Прискорбно, в любом случае, упорное нежелание увидеть за «неприятным» историко-философским феноменом так называемой русской религиозной философии действительную философскую проблему, пусть и представленную – для богословия, наверное, – в невыносимо недисциплинированной форме… Вероятно, многие вздохнули бы с облегчением, если бы софиологию удалось, наконец, закрыть.
Но закрыть не получается, и вопросы по-прежнему остаются. Вопрос, обращенный к богословию, может быть поставлен, в частности, так. Если Булгаков (и уж тем более Владимир Соловьев) богословски неверно (даже недопустимо) интерпретировали действительно имевшиеся у них мистические переживания, то возможна ли их верная богословская интерпретация? Подчеркиваю, – не осуждение, а именно интерпретация, которая, учитывая значимость этого опыта, не редуцировала бы его к рецепциям различных вариантов гностицизма или к языческой «тоске по женскому божеству» либо еще к чему бы то ни было… Полагаю, что «неопатристика» на этот вопрос позитивно-содержательного ответа предъявить не смогла…
Вопросы к философии тоже имеются. И здесь, в частности, можно было бы подумать о том, что, возможно, софиологическая мысль не «неверно», а как раз недостаточно решительно и последовательно интерпретировала лежащий в ее основе опыт. Отсюда происходит неразрешенность некоторых проблем в традиции самой софиологии. Один из этих вопросов нужно вновь поставить так, как ставил его сам Булгаков: София – что это или кто это?[251]
Я имею в виду именно те неопределенные в логических очертаниях, но совершенно неотменимые, властные интуиции или, говоря прямолинейнее, «контакты», «касания» софийности, которые, кстати сказать, в историко-культурно-философском смысле вполне локальны и определенны.
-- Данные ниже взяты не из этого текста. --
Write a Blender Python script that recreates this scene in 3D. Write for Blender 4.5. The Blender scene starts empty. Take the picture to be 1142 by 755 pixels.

Опыт этих «касаний» имели (или, по крайней мере, продекларировали его) некоторые русские мыслители эпохи Серебряного века. Они, конечно, пытались, с одной стороны, опознать этот опыт в приближении к учениям и интенциям философии прошлого, главным образом в мистических ее изводах, а с другой – надеялись в той или иной степени удержать его в так сказать конфессиональных границах, в интерпретациях на языке православия (Булгаков здесь – самый яркий пример).
Эти опыты-касания опознаны ими как «свидания» (Соловьев), «зовы и встречи» (Булгаков), «предчувствия и предвестия» (Вяч. Иванов), причем, заметим, интенсивность этих контактов в конкретном выражении как будто все более размывается: Соловьев имел непосредственные мистические видения, и через сияние очей «подруги вечной» прозрел «нетленную порфиру под грубою корою вещества»… Булгаков мощно откликался софиефаниям в природе, хозяйстве, знании, искусстве, но мистиком, несомненно, он не был. У Вячеслава Иванова мы имеем своего рода «криптософиологию», усмотрение ее предвестия в «родимом хаосе», в универсуме дионисийства. Флоренский, с моей точки зрения, оперировал Софией как концептом, сугубо инструментально – и тут им была, надо признать, достигнута высокая эффективность интерпретаций, поскольку София у него и впрямь позволяла смыкать и размыкать «скорлуповатые» структуры барочной («парчовой», как сказал Шмеман) богословской риторики – выступая то в одеяниях традиции (пусть, возможно, больше вымышленной, чем реальной), то остро актуальной модерности, а также как определенная онтология и персона-индивид одновременно.
И вот такое историческое, казалось бы, ослабление или затухание конкретных феноменологических очертаний (можно было бы сказать, гештальтов) объекта софийного опыта идет параллельно с его все большей онтологизацией в попытках описания и объяснения. Отсюда убежденность Булгакова, что метафизика Соловьева есть лишь комментарий к его софийной поэзии, а поэзия сама суть положительный аспект его мистики. Недаром ведь Соловьев-поэт дает своего рода обет молчания: «…подруга вечная, тебя не назову я». Но Булгакова как сугубого катафатика (что не раз отмечалось) такое умолчание не устраивает, он требует, по собственному его выражению, «халкидонского “да”» творению, культуре и человеку, – ну и, как известно в качестве такого «да» он и предпринял грандиозное строительство своей поздней софиологии, в Малой и главным образом в Большой трилогиях (определив свою работу как «засыпание онтологических пропастей» и наведение софийных мостов).